- TASK REQUIREMENTS -
Below are some records. Copy every line in them that holds "scene".

- DATA RECORDS -
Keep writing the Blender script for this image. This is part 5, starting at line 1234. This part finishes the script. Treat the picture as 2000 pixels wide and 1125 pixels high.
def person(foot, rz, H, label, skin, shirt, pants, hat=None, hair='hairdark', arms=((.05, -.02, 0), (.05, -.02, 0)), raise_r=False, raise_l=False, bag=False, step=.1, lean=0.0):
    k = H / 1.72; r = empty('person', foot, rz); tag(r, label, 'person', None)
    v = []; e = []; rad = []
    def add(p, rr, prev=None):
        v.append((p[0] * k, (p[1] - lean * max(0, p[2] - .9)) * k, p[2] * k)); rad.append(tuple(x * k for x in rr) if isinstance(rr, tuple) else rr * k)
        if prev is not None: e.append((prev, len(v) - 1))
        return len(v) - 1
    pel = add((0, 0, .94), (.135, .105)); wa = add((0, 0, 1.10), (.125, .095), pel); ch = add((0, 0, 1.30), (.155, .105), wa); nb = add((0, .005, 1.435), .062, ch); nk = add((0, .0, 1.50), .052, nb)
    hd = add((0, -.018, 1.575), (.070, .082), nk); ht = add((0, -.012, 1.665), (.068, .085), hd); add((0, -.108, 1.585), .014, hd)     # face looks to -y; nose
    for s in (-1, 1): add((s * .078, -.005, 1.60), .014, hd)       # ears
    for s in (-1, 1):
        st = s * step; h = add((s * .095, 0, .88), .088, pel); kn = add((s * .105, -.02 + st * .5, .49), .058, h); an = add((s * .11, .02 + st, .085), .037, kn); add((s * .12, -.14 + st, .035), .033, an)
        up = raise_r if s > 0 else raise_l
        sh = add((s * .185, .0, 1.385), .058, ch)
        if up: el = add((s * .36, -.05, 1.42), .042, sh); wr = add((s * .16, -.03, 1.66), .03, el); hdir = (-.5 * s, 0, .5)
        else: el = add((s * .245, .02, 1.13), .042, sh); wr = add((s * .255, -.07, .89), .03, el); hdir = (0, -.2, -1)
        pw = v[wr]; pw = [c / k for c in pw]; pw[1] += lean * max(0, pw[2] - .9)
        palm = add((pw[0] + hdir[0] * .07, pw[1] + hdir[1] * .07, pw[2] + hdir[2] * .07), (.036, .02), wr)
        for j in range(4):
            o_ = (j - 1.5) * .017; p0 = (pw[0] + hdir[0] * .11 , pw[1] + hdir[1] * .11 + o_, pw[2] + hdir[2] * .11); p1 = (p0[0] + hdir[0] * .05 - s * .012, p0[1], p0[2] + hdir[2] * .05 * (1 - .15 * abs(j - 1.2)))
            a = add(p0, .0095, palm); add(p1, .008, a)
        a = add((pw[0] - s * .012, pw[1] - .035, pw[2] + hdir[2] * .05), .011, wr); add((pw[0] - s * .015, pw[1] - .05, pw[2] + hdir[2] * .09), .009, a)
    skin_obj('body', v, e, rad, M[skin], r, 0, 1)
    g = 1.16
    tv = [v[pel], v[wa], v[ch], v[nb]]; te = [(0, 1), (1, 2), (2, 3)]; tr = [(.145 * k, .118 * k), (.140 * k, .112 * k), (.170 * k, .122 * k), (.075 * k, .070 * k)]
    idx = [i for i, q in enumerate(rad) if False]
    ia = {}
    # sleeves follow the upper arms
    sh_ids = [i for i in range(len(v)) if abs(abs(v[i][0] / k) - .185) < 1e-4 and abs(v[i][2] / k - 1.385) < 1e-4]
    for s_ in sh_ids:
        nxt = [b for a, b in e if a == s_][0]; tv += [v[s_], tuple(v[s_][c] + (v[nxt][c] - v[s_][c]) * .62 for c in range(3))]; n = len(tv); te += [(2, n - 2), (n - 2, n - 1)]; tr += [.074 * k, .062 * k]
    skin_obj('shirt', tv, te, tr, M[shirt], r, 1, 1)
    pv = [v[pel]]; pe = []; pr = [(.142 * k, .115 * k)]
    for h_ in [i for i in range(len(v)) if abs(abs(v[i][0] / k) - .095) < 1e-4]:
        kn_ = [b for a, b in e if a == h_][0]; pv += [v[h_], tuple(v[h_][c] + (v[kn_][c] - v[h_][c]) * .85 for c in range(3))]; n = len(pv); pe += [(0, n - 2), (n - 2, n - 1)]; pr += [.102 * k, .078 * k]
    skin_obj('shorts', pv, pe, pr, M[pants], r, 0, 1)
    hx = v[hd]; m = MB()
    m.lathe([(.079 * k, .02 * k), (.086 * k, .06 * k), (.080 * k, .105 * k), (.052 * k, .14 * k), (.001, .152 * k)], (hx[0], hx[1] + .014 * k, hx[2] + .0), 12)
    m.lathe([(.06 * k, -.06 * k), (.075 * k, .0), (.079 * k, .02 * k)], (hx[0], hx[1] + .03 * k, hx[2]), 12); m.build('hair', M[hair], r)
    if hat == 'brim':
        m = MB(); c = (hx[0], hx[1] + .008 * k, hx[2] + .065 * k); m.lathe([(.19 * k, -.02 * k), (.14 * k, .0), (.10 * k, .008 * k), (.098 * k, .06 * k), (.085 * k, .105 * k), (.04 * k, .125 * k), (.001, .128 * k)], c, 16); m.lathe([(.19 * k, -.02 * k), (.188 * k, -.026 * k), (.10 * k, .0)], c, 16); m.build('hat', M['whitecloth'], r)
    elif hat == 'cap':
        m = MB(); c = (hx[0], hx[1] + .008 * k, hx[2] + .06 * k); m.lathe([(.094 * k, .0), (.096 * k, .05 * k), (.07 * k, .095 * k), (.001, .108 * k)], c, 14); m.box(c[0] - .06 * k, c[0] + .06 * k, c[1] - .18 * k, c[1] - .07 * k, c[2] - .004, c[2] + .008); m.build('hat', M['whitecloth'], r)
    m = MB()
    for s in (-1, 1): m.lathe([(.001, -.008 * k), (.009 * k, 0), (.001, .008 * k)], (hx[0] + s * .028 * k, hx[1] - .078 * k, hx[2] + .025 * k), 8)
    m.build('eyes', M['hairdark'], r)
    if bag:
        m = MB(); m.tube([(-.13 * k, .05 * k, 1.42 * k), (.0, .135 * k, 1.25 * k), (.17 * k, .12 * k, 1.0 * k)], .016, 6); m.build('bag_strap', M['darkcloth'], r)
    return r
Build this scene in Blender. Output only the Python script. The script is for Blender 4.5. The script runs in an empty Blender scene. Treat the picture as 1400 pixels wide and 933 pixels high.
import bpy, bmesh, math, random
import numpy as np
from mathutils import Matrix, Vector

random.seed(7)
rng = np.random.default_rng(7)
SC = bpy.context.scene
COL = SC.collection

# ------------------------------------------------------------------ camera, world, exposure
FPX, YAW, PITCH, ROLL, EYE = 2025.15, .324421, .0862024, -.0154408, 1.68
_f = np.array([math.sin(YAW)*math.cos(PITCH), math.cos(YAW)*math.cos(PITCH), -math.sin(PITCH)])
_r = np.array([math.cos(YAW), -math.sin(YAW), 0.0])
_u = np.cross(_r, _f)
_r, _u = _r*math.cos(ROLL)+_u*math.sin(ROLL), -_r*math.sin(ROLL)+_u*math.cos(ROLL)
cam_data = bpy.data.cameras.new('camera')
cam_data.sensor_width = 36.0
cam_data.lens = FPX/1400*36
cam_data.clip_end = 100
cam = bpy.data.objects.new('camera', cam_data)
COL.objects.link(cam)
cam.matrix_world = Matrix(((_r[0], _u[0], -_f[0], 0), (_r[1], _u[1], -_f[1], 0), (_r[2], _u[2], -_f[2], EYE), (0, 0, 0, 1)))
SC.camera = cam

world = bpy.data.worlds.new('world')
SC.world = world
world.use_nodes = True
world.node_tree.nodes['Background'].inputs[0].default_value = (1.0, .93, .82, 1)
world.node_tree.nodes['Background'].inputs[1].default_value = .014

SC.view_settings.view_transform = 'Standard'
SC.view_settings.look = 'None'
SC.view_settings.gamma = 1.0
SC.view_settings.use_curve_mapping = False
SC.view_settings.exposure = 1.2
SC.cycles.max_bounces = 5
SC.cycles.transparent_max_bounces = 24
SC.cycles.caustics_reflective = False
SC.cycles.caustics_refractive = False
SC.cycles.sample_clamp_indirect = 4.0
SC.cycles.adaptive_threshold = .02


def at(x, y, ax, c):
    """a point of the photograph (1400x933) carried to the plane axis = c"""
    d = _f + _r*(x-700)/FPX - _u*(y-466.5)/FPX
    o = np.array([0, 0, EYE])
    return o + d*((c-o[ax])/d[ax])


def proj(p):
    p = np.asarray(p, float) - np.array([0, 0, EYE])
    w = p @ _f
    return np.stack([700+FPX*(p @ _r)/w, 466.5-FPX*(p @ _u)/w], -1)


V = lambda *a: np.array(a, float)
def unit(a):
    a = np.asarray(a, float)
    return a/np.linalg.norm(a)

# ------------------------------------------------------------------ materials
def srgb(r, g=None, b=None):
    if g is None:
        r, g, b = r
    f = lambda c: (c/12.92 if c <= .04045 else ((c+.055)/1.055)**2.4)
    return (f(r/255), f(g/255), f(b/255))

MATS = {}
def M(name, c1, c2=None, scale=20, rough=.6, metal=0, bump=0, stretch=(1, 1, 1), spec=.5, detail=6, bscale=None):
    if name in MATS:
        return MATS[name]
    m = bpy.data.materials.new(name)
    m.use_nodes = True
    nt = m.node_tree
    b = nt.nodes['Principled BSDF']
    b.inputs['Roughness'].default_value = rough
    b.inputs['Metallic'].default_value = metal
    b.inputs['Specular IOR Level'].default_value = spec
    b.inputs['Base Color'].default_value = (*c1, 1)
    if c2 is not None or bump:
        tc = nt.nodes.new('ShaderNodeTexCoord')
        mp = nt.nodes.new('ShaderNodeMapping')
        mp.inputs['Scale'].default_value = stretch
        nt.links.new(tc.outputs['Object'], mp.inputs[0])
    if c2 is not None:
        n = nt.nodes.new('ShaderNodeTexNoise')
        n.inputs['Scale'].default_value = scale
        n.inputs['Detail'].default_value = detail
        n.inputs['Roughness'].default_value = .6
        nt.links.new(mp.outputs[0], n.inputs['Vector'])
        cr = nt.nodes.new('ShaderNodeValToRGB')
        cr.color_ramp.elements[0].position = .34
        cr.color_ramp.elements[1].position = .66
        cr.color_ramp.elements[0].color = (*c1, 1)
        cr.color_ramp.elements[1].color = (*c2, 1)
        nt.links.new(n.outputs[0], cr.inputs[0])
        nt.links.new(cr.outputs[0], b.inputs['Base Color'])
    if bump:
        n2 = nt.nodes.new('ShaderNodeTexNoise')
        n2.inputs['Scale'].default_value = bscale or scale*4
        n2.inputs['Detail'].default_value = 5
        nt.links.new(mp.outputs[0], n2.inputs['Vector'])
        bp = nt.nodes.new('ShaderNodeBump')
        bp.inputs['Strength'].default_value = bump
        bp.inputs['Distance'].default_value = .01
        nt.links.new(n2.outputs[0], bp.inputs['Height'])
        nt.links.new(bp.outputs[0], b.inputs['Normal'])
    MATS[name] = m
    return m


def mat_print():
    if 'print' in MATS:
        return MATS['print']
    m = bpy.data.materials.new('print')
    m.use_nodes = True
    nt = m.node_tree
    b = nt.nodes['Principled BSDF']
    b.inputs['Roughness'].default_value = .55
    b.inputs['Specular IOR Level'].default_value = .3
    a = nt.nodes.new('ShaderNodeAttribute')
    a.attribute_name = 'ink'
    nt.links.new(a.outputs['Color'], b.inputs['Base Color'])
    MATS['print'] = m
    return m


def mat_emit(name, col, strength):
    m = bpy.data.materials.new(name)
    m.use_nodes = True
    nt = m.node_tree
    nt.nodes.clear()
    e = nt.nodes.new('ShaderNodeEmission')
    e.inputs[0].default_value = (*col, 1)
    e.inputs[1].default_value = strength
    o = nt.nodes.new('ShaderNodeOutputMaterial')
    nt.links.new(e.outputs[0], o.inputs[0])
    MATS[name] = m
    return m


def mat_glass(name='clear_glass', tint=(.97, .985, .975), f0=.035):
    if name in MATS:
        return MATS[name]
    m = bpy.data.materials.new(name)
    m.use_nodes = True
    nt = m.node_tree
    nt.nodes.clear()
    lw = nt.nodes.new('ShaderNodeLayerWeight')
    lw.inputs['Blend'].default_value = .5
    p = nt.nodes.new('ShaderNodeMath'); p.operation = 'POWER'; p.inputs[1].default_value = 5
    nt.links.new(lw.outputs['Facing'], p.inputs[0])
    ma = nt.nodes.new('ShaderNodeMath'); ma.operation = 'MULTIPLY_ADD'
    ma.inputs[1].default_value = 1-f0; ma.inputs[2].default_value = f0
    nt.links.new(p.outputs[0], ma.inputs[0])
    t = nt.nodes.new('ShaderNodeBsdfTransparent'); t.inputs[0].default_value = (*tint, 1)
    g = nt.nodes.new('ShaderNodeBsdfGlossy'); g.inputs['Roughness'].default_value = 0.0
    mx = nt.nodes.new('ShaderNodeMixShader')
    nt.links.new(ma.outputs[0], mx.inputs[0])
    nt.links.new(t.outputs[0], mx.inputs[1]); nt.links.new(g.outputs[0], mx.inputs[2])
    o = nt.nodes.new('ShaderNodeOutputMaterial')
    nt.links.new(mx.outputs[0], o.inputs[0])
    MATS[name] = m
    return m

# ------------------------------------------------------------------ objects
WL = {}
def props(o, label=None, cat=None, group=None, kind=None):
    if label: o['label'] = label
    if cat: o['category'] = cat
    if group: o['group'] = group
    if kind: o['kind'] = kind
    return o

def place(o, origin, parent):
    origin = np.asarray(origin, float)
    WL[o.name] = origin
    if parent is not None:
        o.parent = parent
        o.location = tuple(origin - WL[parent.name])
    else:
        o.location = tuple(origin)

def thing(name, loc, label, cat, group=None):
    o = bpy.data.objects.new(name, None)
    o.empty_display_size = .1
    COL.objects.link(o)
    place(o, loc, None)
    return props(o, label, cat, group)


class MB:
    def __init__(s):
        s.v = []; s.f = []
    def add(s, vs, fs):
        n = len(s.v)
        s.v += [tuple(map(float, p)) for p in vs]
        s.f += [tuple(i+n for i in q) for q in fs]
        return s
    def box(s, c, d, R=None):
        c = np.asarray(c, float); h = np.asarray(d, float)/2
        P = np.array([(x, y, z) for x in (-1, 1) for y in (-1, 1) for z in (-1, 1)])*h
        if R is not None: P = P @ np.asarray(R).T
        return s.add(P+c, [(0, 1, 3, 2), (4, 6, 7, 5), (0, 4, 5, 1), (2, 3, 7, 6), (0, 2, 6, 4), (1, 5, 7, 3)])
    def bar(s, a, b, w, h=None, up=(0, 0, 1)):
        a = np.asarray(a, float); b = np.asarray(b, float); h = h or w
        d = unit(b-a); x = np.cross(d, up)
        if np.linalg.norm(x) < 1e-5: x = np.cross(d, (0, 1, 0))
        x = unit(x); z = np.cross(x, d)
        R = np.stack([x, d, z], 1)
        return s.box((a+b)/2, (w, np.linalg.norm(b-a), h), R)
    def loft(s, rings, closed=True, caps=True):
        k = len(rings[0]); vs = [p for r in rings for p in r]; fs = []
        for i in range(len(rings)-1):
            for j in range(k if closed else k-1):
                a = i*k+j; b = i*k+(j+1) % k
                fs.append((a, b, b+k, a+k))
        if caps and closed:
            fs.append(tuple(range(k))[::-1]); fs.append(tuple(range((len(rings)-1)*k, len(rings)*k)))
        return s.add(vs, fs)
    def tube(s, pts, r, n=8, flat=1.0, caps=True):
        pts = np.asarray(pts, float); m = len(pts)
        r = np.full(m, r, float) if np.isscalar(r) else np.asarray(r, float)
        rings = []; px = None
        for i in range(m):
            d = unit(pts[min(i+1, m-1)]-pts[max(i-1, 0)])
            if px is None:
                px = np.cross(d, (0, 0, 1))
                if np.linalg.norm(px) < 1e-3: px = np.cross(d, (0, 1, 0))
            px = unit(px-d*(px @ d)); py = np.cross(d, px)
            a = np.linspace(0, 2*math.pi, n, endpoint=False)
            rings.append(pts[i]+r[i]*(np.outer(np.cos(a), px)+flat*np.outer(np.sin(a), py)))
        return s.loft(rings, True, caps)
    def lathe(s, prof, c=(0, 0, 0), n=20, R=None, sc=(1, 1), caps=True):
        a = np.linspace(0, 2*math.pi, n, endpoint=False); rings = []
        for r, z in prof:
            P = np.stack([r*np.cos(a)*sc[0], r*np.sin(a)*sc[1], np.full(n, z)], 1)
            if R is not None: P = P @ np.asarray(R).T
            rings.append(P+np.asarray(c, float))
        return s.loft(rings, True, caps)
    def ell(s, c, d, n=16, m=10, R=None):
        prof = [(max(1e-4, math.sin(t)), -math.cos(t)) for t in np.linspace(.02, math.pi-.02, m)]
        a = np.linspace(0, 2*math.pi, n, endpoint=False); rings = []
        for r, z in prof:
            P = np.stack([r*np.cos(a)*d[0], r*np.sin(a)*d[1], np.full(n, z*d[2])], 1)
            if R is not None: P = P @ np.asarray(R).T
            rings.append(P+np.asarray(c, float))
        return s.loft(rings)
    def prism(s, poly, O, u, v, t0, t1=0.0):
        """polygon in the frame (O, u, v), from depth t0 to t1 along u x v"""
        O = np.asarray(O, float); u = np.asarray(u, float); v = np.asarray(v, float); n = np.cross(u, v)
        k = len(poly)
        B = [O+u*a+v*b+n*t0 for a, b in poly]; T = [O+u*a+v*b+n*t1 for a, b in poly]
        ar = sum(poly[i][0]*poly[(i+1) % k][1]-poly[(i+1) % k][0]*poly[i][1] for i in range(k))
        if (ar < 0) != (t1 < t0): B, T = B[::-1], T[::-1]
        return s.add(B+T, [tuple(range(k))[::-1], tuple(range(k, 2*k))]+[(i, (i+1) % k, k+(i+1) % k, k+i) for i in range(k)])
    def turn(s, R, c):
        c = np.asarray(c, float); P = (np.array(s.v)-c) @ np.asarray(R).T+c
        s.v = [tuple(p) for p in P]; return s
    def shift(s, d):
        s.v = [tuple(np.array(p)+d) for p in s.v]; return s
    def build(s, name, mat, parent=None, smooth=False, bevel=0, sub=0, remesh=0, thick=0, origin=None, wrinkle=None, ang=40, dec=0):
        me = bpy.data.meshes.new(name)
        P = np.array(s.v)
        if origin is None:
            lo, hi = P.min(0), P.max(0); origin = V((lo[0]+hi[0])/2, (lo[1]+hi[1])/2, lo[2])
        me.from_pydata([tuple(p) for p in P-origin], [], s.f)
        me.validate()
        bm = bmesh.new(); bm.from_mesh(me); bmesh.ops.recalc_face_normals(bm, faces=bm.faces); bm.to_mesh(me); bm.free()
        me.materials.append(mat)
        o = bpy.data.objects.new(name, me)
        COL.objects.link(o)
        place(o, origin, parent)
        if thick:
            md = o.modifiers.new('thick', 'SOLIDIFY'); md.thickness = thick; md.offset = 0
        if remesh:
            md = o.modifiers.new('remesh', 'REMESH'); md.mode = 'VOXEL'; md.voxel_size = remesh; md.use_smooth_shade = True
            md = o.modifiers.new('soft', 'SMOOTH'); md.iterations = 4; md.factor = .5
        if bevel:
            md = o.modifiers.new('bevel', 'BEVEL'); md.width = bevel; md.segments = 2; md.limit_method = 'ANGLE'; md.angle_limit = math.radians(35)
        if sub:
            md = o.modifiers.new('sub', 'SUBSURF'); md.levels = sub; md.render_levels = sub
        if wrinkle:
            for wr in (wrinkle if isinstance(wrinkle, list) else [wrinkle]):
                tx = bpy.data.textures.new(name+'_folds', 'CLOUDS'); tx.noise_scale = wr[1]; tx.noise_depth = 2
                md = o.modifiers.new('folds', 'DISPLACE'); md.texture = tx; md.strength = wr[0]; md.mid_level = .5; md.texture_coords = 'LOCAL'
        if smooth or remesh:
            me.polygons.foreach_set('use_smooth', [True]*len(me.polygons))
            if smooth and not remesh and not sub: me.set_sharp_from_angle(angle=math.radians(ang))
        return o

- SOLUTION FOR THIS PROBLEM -
Build this scene in Blender. Output only the Python script. The script is for Blender 4.5. The script runs in an empty Blender scene. Treat the picture as 1400 pixels wide and 933 pixels high.
SC = bpy.context.scene